Redesigning Transparency

We need our ecosystem to be addressable, accountable, and aligned. Addressable in the sense that the brands and agencies need to be comfortable in the knowledge that there is indeed a real human, and a human who matters to the advertiser, at the receiving end of the advertising message being delivered. Accountable as in there is clear understanding of the various fees, costs and overhead costs that are applied across the various transaction points of the supply chain. Aligned so that there is a bi-directional flow of information between the buyer and the seller giving both insight and clarity into the value exchange between them.

The signals required to generate this level of transparency currently exist but are not necessarily exposed or acted upon by all the participants in the supply chain.

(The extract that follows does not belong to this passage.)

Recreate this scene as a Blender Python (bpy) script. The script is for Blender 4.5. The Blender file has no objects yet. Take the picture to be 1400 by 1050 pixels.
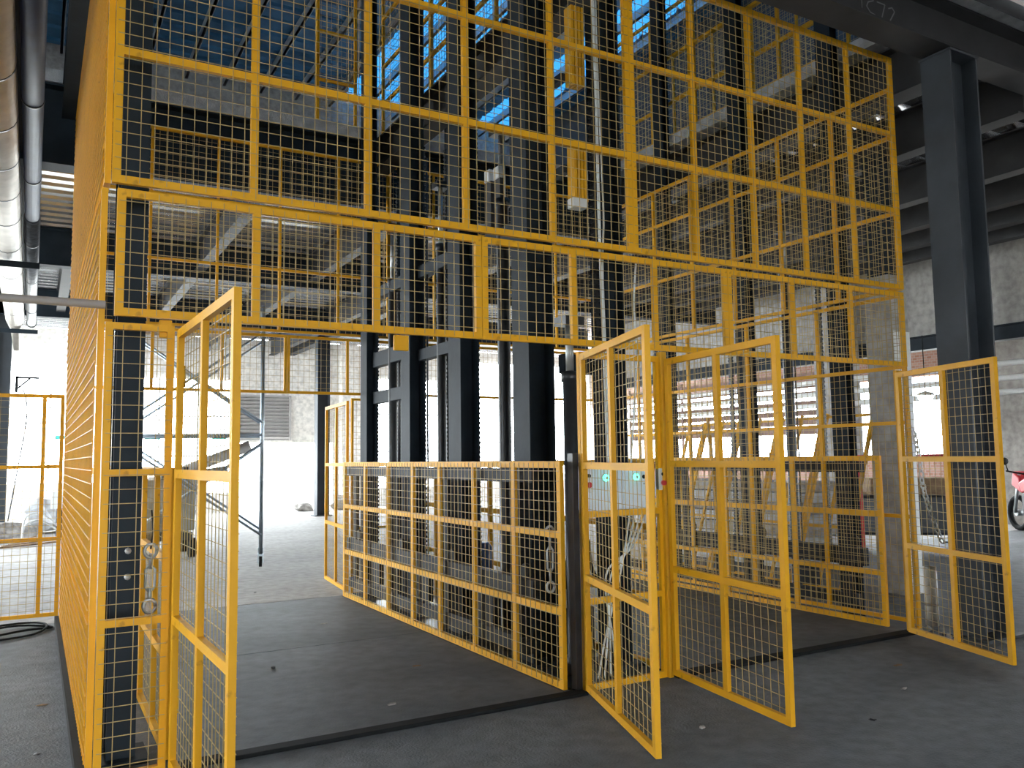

We need to create a framework in which transparency is enforced, mandated, and normalized by exposure.

Redesigning Supply Path Management

The current complexities of the supply chain -- and the resultant fragmented ad spend we experience -- make it impossible for brands and agencies to purchase media in the most efficient manner. The presence of various intermediaries along with the publisher’s rightful attempt to maximize their monetization opportunity results in the same piece of inventory being available through various paths. Any entity working on behalf of the buyer must provide means through which the most efficient path to supply is made available.

Also, with the privacy enforcement changes coming about within the ecosystem, we will see further fragmentation of identity and thus a change in the way people-based marketing is carried out. As publishers find themselves becoming the gatekeepers of identity, there is an increased likelihood of numerous silos of data-overlayed-inventory being presented within the ecosystem. A modernized supply path management solution -- which allows for the identification of the most efficient path to a targeted inventory -- is needed now more than ever.

Redesigning Measurement & Attribution

Even if we sat back and did nothing, measure and attribution would still be looking down the barrel of a major disruption due to the changes coming about because of privacy regulations. With 3rd party cookies going away beginning in 2022, marketers will lose the ability to run attribution models in their usual manner. Other than the last-click attribution model which will continue to work using a 1st party cookie, other attribution models will break because the advertiser will no longer be able to track a user across the Internet. The walled gardens will continue to have the advantage of being able to track logged-in users and run attribution within their closed systems, but the full view of the user will be lost for the marketer.

In the absence of the 3rd party cookie, using authenticated logged-in users to create persistent identifiers will gain prominence. Publishers will start to build more login-walls so as to be able to create 1st party data based audience sets. Ecosystem alliances will be formed with identity providers, marketers, and attribution vendors. DSPs and SSPs will find themselves working with publishers to leverage technologies such as clean rooms and privacy-centric data lakes in order to share identity across various systems and run attribution models using them.

The good news is that even though the volume of authenticated identity will be smaller than what we get using the current cookie technology, the quality of the authenticated identity will be much higher than what the 3rd party cookie provides. By using artificial intelligence, machine learning, and advanced data science techniques, we will be able to run the models with comparable efficacy using smaller datasets.

This all feels like a daunting endeavor… and it is. But it’s unavoidable and (thankfully) entirely possible. So as we gather to assess the current landscape of programmatic, I think we can all agree that the choice is obvious: retire the ecosystem and call it a day, or redesign the ecosystem and buckle up for an exciting and limitless future!